Intent to show culture, that is. Someone already said that language and culture are intertwined. I think that should always be your guiding principle when conlanging for a story. That's not really as much about what sounds there are (soft sibilants for pretty elves vs hard consonants for rough dwarfs is a little bullcrap, sorry), but the ways the language interprets the world. Do they navigate by NESW, or by upstream, downstream, uphill, downhill? If the latter, they might be one of the Native American tribes in the western USA (for the life of me I can't remember their name--I'll edit it in once I'm not on my phone), who live in a dry, hilly area, so the river and the mountains are central to their culture. [EDIT: I think it's the Hupa language, but I can't find the specific passage right now, so don't take that as certain without outside confirmation.] Culture and environment will influence the kinds of things people pay attention to, and a language should reflect that.

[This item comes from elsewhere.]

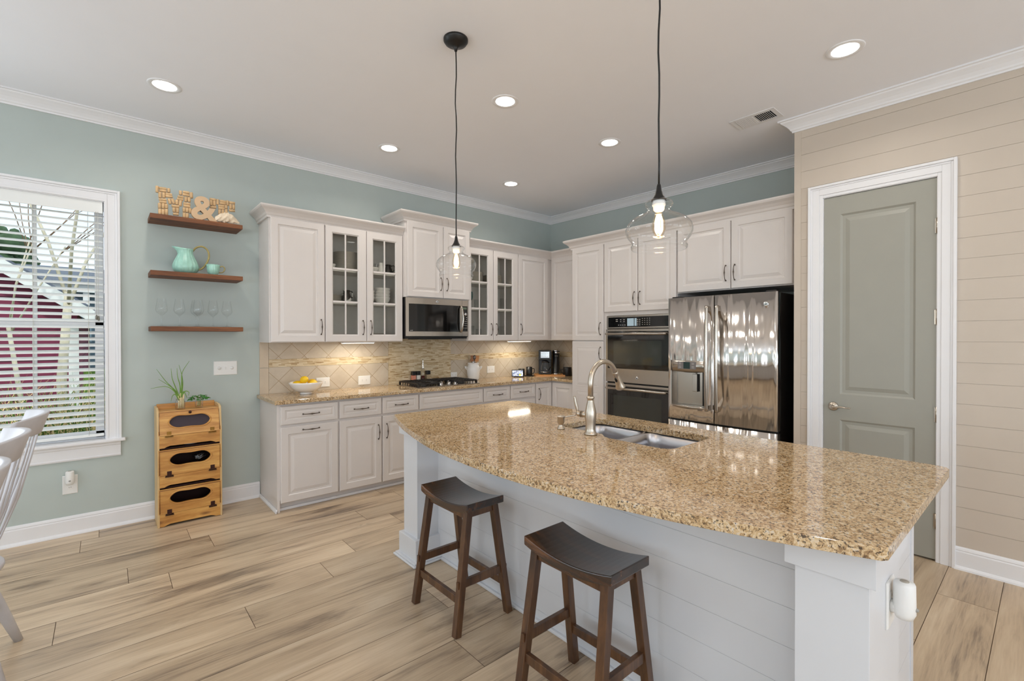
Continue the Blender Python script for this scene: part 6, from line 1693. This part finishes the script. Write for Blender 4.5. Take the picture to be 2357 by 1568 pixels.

And of course you should question all your basic assumptions about language. I dont know your background or what languages you speak, but you should definitely research the other ways to do things. Your conlang doesn't have to be completely different from, say, English, but again, I think that should be deliberate. For example, I kept my main two languages somewhat close to English because that's what I expect my audience to speak, and I don't want them to put the book down immediately because of unfamiliar sounds. But not all languages do word boundaries, tenses, truth-statements, place-names, new words, or really anything the same way we do. Make sure you're making these decisions, not just letting them happen based on how you think things "should" be. And related to that--languages are messy when they get used in real life. No rules are without exceptions, even this one.

I may have gotten a little carried away, but I really like talking about languages and conlanging. I hope this helps, and best of luck!

P.S.
I know someone who did her Bachelor's thesis on making a conlang for a fictional society. It's a really good read, and I think I still have the pdf around if you're interested.